So what is this book all about? According to its description
on Amazon:
In an age of challenge to
tradition, this work illuminates the essential humanity of halacha (Jewish
law), which has guided the Jewish people through the ages. Drawing on classical
talmudic, midrashic, and rabbinic sources, Dayan Lew ably demonstrates the
religious, ethical, and spiritual motivations behind halachic decisions
affecting all aspects of life and behavior, proving anew that the genius,
spirit, and sensitivity that underlie the Jewish legal system advance the human
condition and remain relevant for all times.
When this book was published, the Chief Rabbi was Immanuel
Jakobovits and the 1980s were a tough time for Jewish orthodoxy in the United
Kingdom. Judaism was being attacked from the inside as being antiquated, old-fashioned and insensitive to the
needs of the modern era.
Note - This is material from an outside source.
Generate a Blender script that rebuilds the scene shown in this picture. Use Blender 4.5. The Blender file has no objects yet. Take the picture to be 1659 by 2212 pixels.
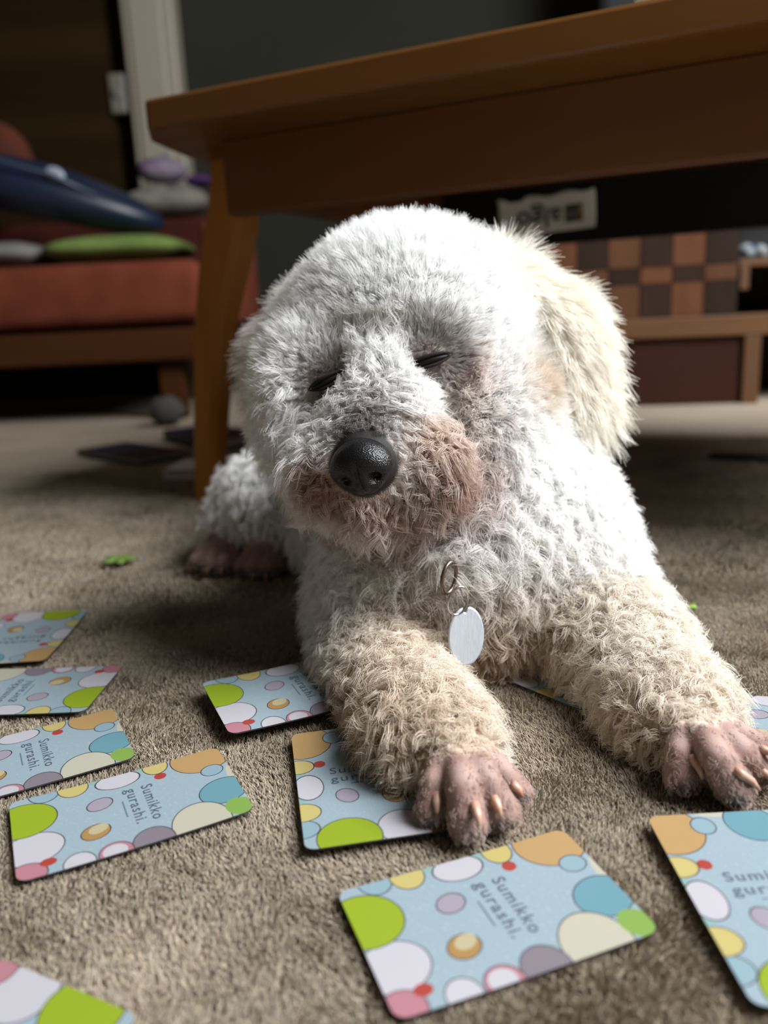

Lord Jakobovitz lamented that the only good and
accessible books on the Jewish religion that were written there were penned by
non-Jewish scholars like R. Travers Herford. Against that, in the years before Rabbi Lord Jonathan Sacks
emerged as an outstanding, cogent and productive author, the only outstanding book on Judaism from the domestic rabbinate was the brilliant but heretical We Have Reason to Believe by Louis
Jacobs. Dayan Lew’s The Humanity of Jewish Law was the second title to
answer the Chief Rabbi’s call for good and accessible English-language books by
rabbis, following Rabbi Shlomo P. Toperoff’s Lev Avot.
The Humanity of Jewish Law is part of the Marvin N.
Hirschhorn collection, housed in our Beith Midrash.